Before working for Tory leaders Mr Hague and Mr Duncan Smith, Sir Mike worked for the late Sir Teddy Taylor, a hardline Eurosceptic who was one of the Tory MPs who had the whip withdrawn by John Major for voting against the Maastricht Treaty in 1992.

“This isn’t like Maastricht where John Major only needed to peel off a handful of the rebels,” said Sir Mike.

“The rebels, if she wants to call them rebels – I call them democrats really – are only getting larger, not smaller.

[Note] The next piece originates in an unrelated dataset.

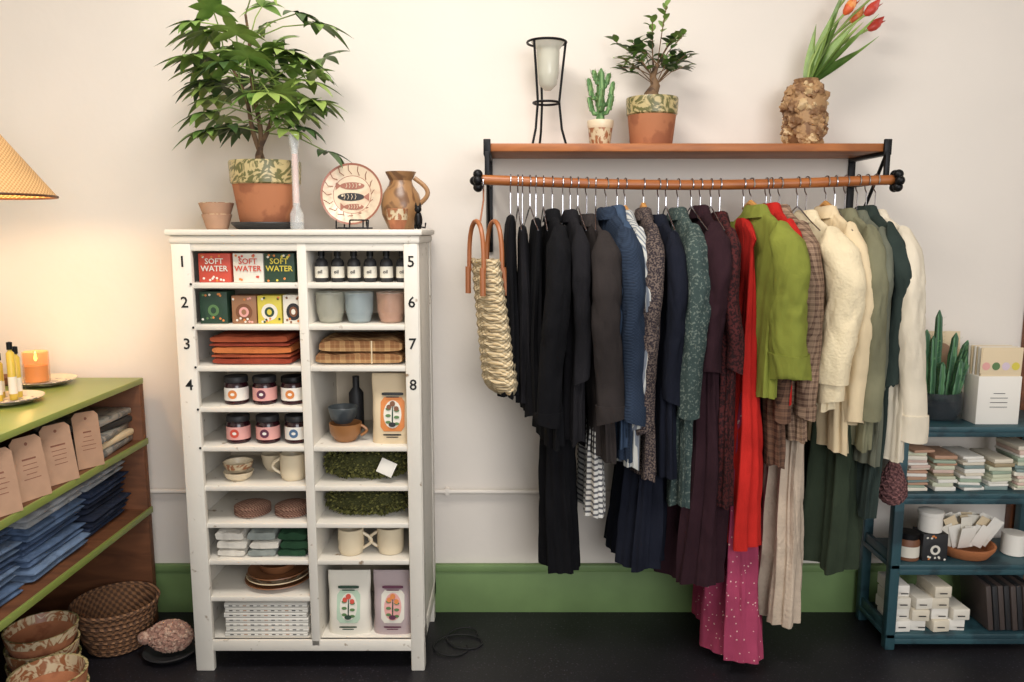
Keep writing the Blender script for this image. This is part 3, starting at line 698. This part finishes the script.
for k in range(200):
    zz=R.uniform(.01,.22); r_=lerp(zz,[(0,.046),(.02,.056),(.06,.066),(.1,.062),(.14,.07),(.19,.054),(.215,.036),(.23,.038)]); a=R.uniform(0,6.28); s_=R.uniform(.009,.019)
    b.ell((x+r_*cos(a),sy+r_*sin(a),SH+max(zz,s_*1.1)),(s_,s_,s_*.75),R.choice((ROCK,ROCK,ROCK2)),9,6,.7,(R.uniform(0,90),R.uniform(0,90),0),k)
TUL=mk('tulip_orange',(220,96,46),(232,150,76),'speck',rough=.45,scale=25,thr=.5); TULR=mk('tulip_red',(194,60,42),rough=.45)
for (tx,tz,m,ty) in((1.125,2.225,TUL,-.16),(1.165,2.21,TUL,-.12),(1.20,2.225,TULR,-.15),(1.235,2.19,TULR,-.1),(1.22,2.28,TUL,-.14),(1.15,2.3,TUL,-.13)):
    p0=V((x,sy,SH+.2)); e=V((tx,ty,tz)); mid=p0.lerp(e,.5)+V((-.02,0,.02)); b.tube([p0,p0.lerp(mid,.5)+V((-.008,0,.006)),mid,mid.lerp(e,.5)+V((-.004,0,.004)),e],.004,LEAFY,7)
    d=(e-mid).normalized(); rt=V((0,0,1)).rotation_difference(d).to_euler(); rd=[math.degrees(q) for q in rt]
    b.lathe([(.003,-.004),(.013,.008),(.017,.024),(.014,.042),(.005,.056),(.001,.058)],e,m,12,rot=rd)
    for q in range(3):
        a=q*2.1; s1=V((cos(a),sin(a),0)); b.leaf(e+s1*.005,d+s1*.25,.064,.032,m,-.05,up=s1,n=5,cup=-.3)
for (dx,dy,dz,L_,w,dr) in((.3,-.1,1,.26,.045,0),(.45,0,1,.26,.04,.02),(.6,-.2,1,.28,.048,.12),(1.0,.1,.8,.27,.042,.1),(1.3,-.1,.75,.27,.035,-.12),(.15,.1,1,.22,.035,0),(.8,-.1,1.1,.3,.04,.1),(.4,-.1,1.1,.34,.035,-.1),(1.0,-.2,1.0,.31,.036,-.05)):
    b.leaf((x,sy,SH+.2),(dx,dy,dz),L_,w,R.choice((LEAF,LEAFY)),dr,up=V((-dz,-.6,dx)),n=9,cup=.35,pw=.7)
b.done()

# ------------------------------------------------------------- left unit
b=B('green_top_shelving_unit'); UX=-1.375; UB=-1.97; yF=-.07; yN=-2.3
b.bx(UB,UX,yN,yF,.935,.957,GTOP,.003)
for zt in(.725,.457):
    b.bx(UB,UX+.0,yN,yF,zt-.02,zt,WOODU,.002); b.bx(UX-.004,UX+.004,yN,yF,zt-.022,zt+.001,GTOP,.001)
b.bx(UB,UX-.002,yF-.03,yF,0,.935,WOODU,.002); b.bx(UB,UX-.002,yN,yN+.03,0,.935,WOODU,.002)
b.bx(UB-.012,UB,yN,yF,.0,.935,WOODU,.001); b.done()
JB=dict(bump=.5,bscale=300,rough=.95,amt=.3,var=14,crum=.6)
JE=[mk('jeans_%d'%i,c,**JB) for i,c in enumerate(((72,90,120),(106,126,154),(46,56,78),(86,106,136),(38,44,60),(164,168,172)))]
def jeans(y,z,seq,w=.3,d=.3):
    b=B('folded_jeans_stack'); sd=R.uniform(0,99)
    for li,m in enumerate(seq):
        h=R.uniform(.038,.047); off=R.uniform(-.025,.008); tl=R.uniform(-.006,.006)
        for half in (0,1):
            rings=[]; hh=h/2; z0=z+hh*half
            for k in range(19):
                t=k/18*2-1; yy=y+w/2*t*(1 if half else .97); e=min(1,(1-abs(t))*9+.35)
                ring=[]
                for i in range(30):
                    a=2*pi*i/30; cx=abs(cos(a))**.6*(1 if cos(a)>0 else -1); cz=abs(sin(a))**.7*(1 if sin(a)>0 else -1)
                    q=.009*noise.noise(V((yy*9+sd,cx*2,z*30+half)))
                    ring.append(V((UX-.045-d/2+off+d/2*cx+q*1.2+(.006*half),yy,max(.458,z0+hh/2+hh/2*cz*e*1.12+q*.7+tl*t))))
                rings.append(ring)
            b.loft(rings,m)
        z+=h*.98
    b.done(70)
jeans(-.27,.461,[JE[2],JE[4],JE[4],JE[2],JE[5]],.26); jeans(-.59,.461,[JE[1],JE[3],JE[0],JE[3],JE[5]],.31); jeans(-.94,.461,[JE[3],JE[1],JE[0],JE[1],JE[0]],.31); jeans(-1.3,.461,[JE[0],JE[1],JE[2],JE[1],JE[0]],.31)
CARDI=mk('card_print',(130,84,66),rough=.8)
for d_ in(2.49,2.335,2.19,2.05,1.9):
    b=B('kraft_seed_card'); yy=d_-2.93; M=Matrix.Translation((UX-.012,yy,.7265))@Euler((math.radians(R.uniform(-3,3)),math.radians(-10),math.radians(-26+R.uniform(-6,6)))).to_matrix().to_4x4()
    w_=.046
    vs=[(-.001,-w_,0),(-.001,w_,0),(-.001,w_,.17),(-.001,w_-.014,.184),(-.001,-w_+.014,.184),(-.001,-w_,.17)]; vs+=[(.002,y,z) for _,y,z in vs]
    b.add(vs,[[5,4,3,2,1,0],[6,7,8,9,10,11]]+[[i,(i+1)%6,6+(i+1)%6,6+i] for i in range(6)],KRAFT,False,M)
    for k in range(5):
        w=R.uniform(.014,.026); z=.115-k*.014; hh=.002 if k else .005; b.add([(.0026,-w,z),(.0026,w,z),(.0026,w,z+hh),(.0026,-w,z+hh)],[[0,1,2,3]],CARDI,False,M)
    b.add([(.0026,.005*cos(t),.162+.005*sin(t)) for t in [2*pi*i/12 for i in range(12)]],[list(range(12))],CARDI,False,M)
    b.done()
PK=mk('grey_packet',(150,146,138),(106,106,104),'marble',rough=.3,scale=14)
b=B('packaged_textiles')
for k in range(5): b.box((UX-.12+R.uniform(-.02,.01),-.25,.739+k*.026),(.2,.27,.025),[PK,KRAFTL,PK,CHAR,PK][k],.009,(R.uniform(-2,2),0,R.uniform(-9,9)))
b.done()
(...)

Even if the whips placated 40 ERG members, there would still be too many left.

“Whoever is advising her that she can get Chequers through Parliament is deluded.

“It is not possible, unless of course the Machiavellian Labour party let her do it but does she really want to go down in history as the prime minister who gave us a Chequers deal that no-one in her own party wanted, with Jeremy Corbyn’s help?”

But in a swipe at his new ally Mr Rees-Mogg, Sir Mike said: “I don’t need to be led by an old Etonian who uses language which most of my constituency including me don’t even know.

“Others out there have been sceptical about the ERG, they don’t want to be labelled swivel-eyed but we stood on a manifesto pledge to deliver Brexit, not remain half in half out.”

It comes as Mrs May headed to Salzburg to pitch her Chequers proposal to the EU27 leaders, declaring hopes for a “shared close future” but warning: “We never said Brexit would be easy”.